The 4.8-inch Galaxy S3 even beat Apple's frighteningly powerful new tablet in one of our browser tests. When we ran the SunSpider JavaScript benchmark (in which lower scores are better), the S3 scored 1,498.9ms, while the new iPad and iPad 2 took slightly longer with scores of 1,890.9 and 1,884.6 respectively. The S3's result also aces the iPhone 4S, which scored 2,181.6ms.

HTC clawed back one victory -- sort of. In the Vellamo browser test the S3's score of 2,077 wasn't as high as the app's database score for the HTC One XL, a phone that's not out in the UK yet.

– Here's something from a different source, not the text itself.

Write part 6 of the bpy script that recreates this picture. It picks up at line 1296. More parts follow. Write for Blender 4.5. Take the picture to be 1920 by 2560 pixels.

Despite the HTC One X also offering a quad-core chip and a slightly higher clock speed, our tests show that it's not quite as powerful as the Galaxy S3. That could be down to the S3's Exynos 4 Quad chip being made by Samsung itself, while the Tegra 3 processor in the One X is built by Nvidia.

Number crunching aside, my expert colleague Natasha reckons the Galaxy S3 feels slicker to use than HTC's offering, with no lag or stutter as you cruise around the phone's Ice Cream Sandwich-flavoured interface.

It's worth noting that while it's pipped to the post by the S3 in performance stakes, the One X is still a very powerful smart phone. For more on the One X's performance click here, and for more on the Galaxy S3, including test shots from the phone's 8-megapixel camera, observe our in-depth review.

Are you planning on buying the S3? If you own the One X, what do you think of its performance? Sound off in the comments or on our Facebook wall.

Watch this: Samsung Galaxy S3

Update: The One X didn't fare too well in our battery test either. We fully charged the batteries on our S3 and One X and set them streaming the same video over Wi-Fi, with their huge screens at maximum brightness. After more than three hours, the S3 dropped to 68 per cent and the One X to 31 per cent.